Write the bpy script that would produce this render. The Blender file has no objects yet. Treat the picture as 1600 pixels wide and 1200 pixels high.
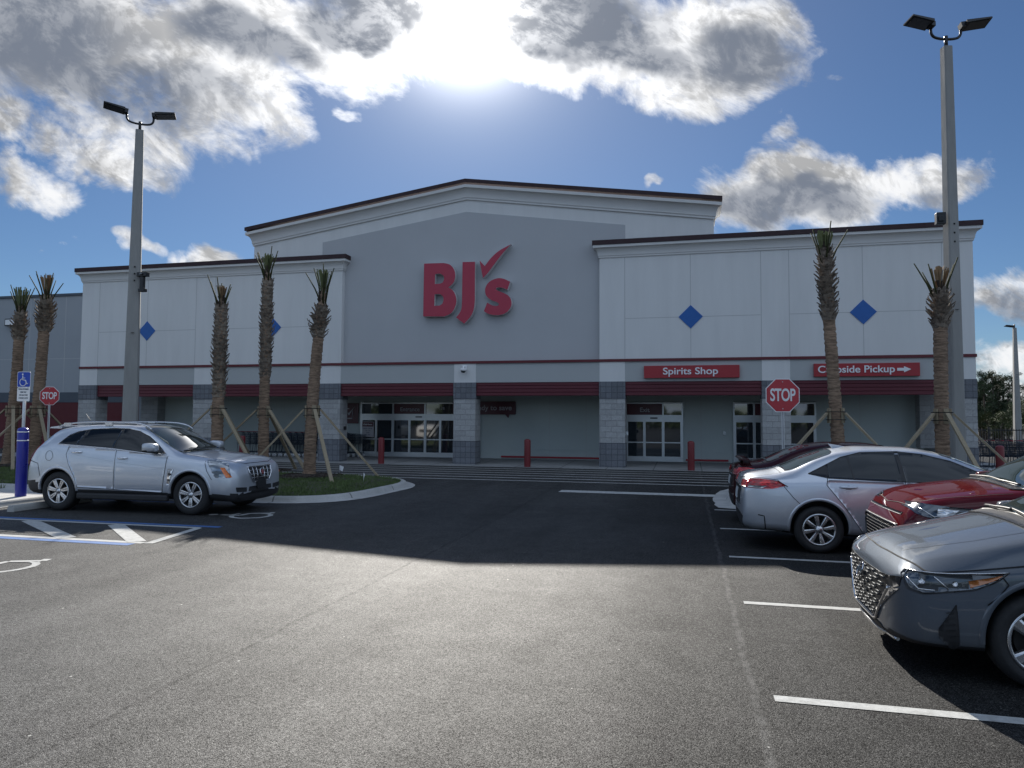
import bpy, bmesh, math, random
from mathutils import Vector, Matrix
from mathutils.bvhtree import BVHTree
R = math.radians
PI = math.pi
SC = bpy.context.scene
COL = SC.collection

# ------------------------------------------------------------------ camera
YAW, PITCH, ROLL, CAMH = 0.238986, 0.0512324, 0.0060902, 1.78
fw = Vector((-math.sin(YAW) * math.cos(PITCH), math.cos(YAW) * math.cos(PITCH), math.sin(PITCH)))
r0 = Vector((math.cos(YAW), math.sin(YAW), 0))
u0 = r0.cross(fw)
rr = math.cos(ROLL) * r0 + math.sin(ROLL) * u0
uu = -math.sin(ROLL) * r0 + math.cos(ROLL) * u0
cam_d = bpy.data.cameras.new('camera')
cam = bpy.data.objects.new('camera', cam_d)
COL.objects.link(cam)
cam.matrix_world = Matrix(((rr.x, uu.x, -fw.x, 0), (rr.y, uu.y, -fw.y, 0), (rr.z, uu.z, -fw.z, CAMH), (0, 0, 0, 1)))
cam_d.sensor_width = 36
cam_d.lens = 1117.74 / 1600 * 36
cam_d.clip_start = 0.05
cam_d.clip_end = 3000
SC.camera = cam

# ------------------------------------------------------------------ light
SUN_EL, SUN_AZ = R(31.6), R(-17.65)          # azimuth from +Y towards +X
sun_d = bpy.data.lights.new('sun', 'SUN')
sun_d.energy = 5.0
sun_d.angle = R(0.55)
sun_d.color = (1.0, 0.95, 0.87)
sun = bpy.data.objects.new('sun', sun_d)
COL.objects.link(sun)
sdir = Vector((math.sin(SUN_AZ) * math.cos(SUN_EL), math.cos(SUN_AZ) * math.cos(SUN_EL), math.sin(SUN_EL)))
sun.rotation_euler = sdir.to_track_quat('Z', 'Y').to_euler()
SC.view_settings.view_transform = 'Standard'
SC.view_settings.look = 'None'
SC.view_settings.gamma = 1
SC.view_settings.use_curve_mapping = False
EXPO = 0.63
SC.view_settings.exposure = EXPO
SC.cycles.use_denoising = True
SC.cycles.max_bounces = 8
SC.cycles.transparent_max_bounces = 8
SC.cycles.caustics_reflective = False
SC.cycles.caustics_refractive = False
SC.cycles.sample_clamp_indirect = 6


class NT:
    """tiny helper to write node trees"""
    def __init__(s, tree):
        s.t = tree
        s.n = tree.nodes
        s.l = tree.links

    def new(s, typ, **kw):
        n = s.n.new(typ)
        for k, v in kw.items():
            setattr(n, k, v)
        return n

    def put(s, sock, v):
        if isinstance(v, bpy.types.NodeSocket):
            s.l.new(v, sock)
        elif v is not None:
            sock.default_value = v

    def math(s, op, a, b=None, c=None, clamp=False):
        n = s.new('ShaderNodeMath', operation=op, use_clamp=clamp)
        s.put(n.inputs[0], a)
        if b is not None:
            s.put(n.inputs[1], b)
        if c is not None:
            s.put(n.inputs[2], c)
        return n.outputs[0]

    def vmath(s, op, a, b=None, out=0):
        n = s.new('ShaderNodeVectorMath', operation=op)
        s.put(n.inputs[0], a)
        if b is not None:
            s.put(n.inputs[1], b)
        return n.outputs[out]

    def ramp(s, v, a, b, c=0.0, d=1.0, smooth=True):
        n = s.new('ShaderNodeMapRange', interpolation_type='SMOOTHSTEP' if smooth else 'LINEAR')
        s.put(n.inputs[0], v)
        for i, x in enumerate((a, b, c, d)):
            s.put(n.inputs[1 + i], x)
        return n.outputs[0]

    def noise(s, vec, scale, detail=4, rough=0.55, dist=0.0, color=False):
        n = s.new('ShaderNodeTexNoise')
        s.put(n.inputs['Vector'], vec)
        n.inputs['Scale'].default_value = scale
        n.inputs['Detail'].default_value = detail
        n.inputs['Roughness'].default_value = rough
        n.inputs['Distortion'].default_value = dist
        return n.outputs['Color' if color else 'Fac']

    def mix(s, f, a, b, blend='MIX'):
        n = s.new('ShaderNodeMix', data_type='RGBA', blend_type=blend)
        s.put(n.inputs[0], f)
        s.put(n.inputs[6], c4(a) if not isinstance(a, bpy.types.NodeSocket) else a)
        s.put(n.inputs[7], c4(b) if not isinstance(b, bpy.types.NodeSocket) else b)
        return n.outputs[2]


def c4(c):
    if isinstance(c, (int, float)):
        return (c, c, c, 1)
    return (c[0], c[1], c[2], 1)


# ------------------------------------------------------------------ world: Nishita sky with a layer of broken cumulus
world = bpy.data.worlds.new('World')
SC.world = world
world.use_nodes = True
W = NT(world.node_tree)
W.n.clear()
tc = W.new('ShaderNodeTexCoord')
dirv = W.vmath('NORMALIZE', tc.outputs['Generated'])
sky = W.new('ShaderNodeTexSky', sky_type='NISHITA')
sky.sun_disc = False
sky.sun_elevation = SUN_EL
sky.sun_rotation = SUN_AZ
sky.air_density = 1.0
sky.dust_density = 0.0
sky.ozone_density = 4.5
SKY_STR = 0.039
# cloud coordinates on a fixed tangent plane of the sky (faces the storefront)
FW, RT, UP = fw.copy(), rr.copy(), uu.copy()
dF = W.vmath('DOT_PRODUCT', dirv, tuple(FW), out=1)
dR = W.vmath('DOT_PRODUCT', dirv, tuple(RT), out=1)
dU = W.vmath('DOT_PRODUCT', dirv, tuple(UP), out=1)
dFs = W.math('MAXIMUM', dF, 0.05)
gu = W.math('DIVIDE', dR, dFs)
gv = W.math('DIVIDE', dU, dFs)
comb = W.new('ShaderNodeCombineXYZ')
W.put(comb.inputs[0], gu)
W.put(comb.inputs[1], gv)
guv = comb.outputs[0]
wn = W.noise(guv, 3.2, 5, 0.6, color=True)
wn = W.vmath('SUBTRACT', wn, (0.5, 0.5, 0.5))
sc_ = W.new('ShaderNodeVectorMath', operation='SCALE')
W.put(sc_.inputs[0], wn)
sc_.inputs['Scale'].default_value = 0.22
wuv = W.vmath('ADD', guv, sc_.outputs[0])
sep = W.new('ShaderNodeSeparateXYZ')
W.put(sep.inputs[0], wuv)
cu, cv = sep.outputs[0], sep.outputs[1]


def px(x, y):
    return ((x - 800) / 1117.74, -(y - 600) / 1117.74)


def ell(x, y, a, b, rot, amp):
    uc, vc = px(x, y)
    a, b = a / 1117.74, b / 1117.74
    c, s = math.cos(R(rot)), math.sin(R(rot))
    du = W.math('SUBTRACT', cu, uc)
    dv = W.math('SUBTRACT', cv, vc)
    p = W.math('ADD', W.math('MULTIPLY', du, c / a), W.math('MULTIPLY', dv, s / a))
    q = W.math('ADD', W.math('MULTIPLY', du, -s / b), W.math('MULTIPLY', dv, c / b))
    d = W.math('ADD', W.math('MULTIPLY', p, p), W.math('MULTIPLY', q, q))
    return W.ramp(W.math('SQRT', d), 0.25, 1.35, amp, 0.0)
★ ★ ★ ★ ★
The exercise:
Copy nothing but the lines from the top of the data down to the line containing "COL = SC.collection", and leave the pictures out.

The reply:
Write the bpy script that would produce this render. The Blender file has no objects yet. Treat the picture as 1600 pixels wide and 1200 pixels high.
import bpy, bmesh, math, random
from mathutils import Vector, Matrix
from mathutils.bvhtree import BVHTree
R = math.radians
PI = math.pi
SC = bpy.context.scene
COL = SC.collection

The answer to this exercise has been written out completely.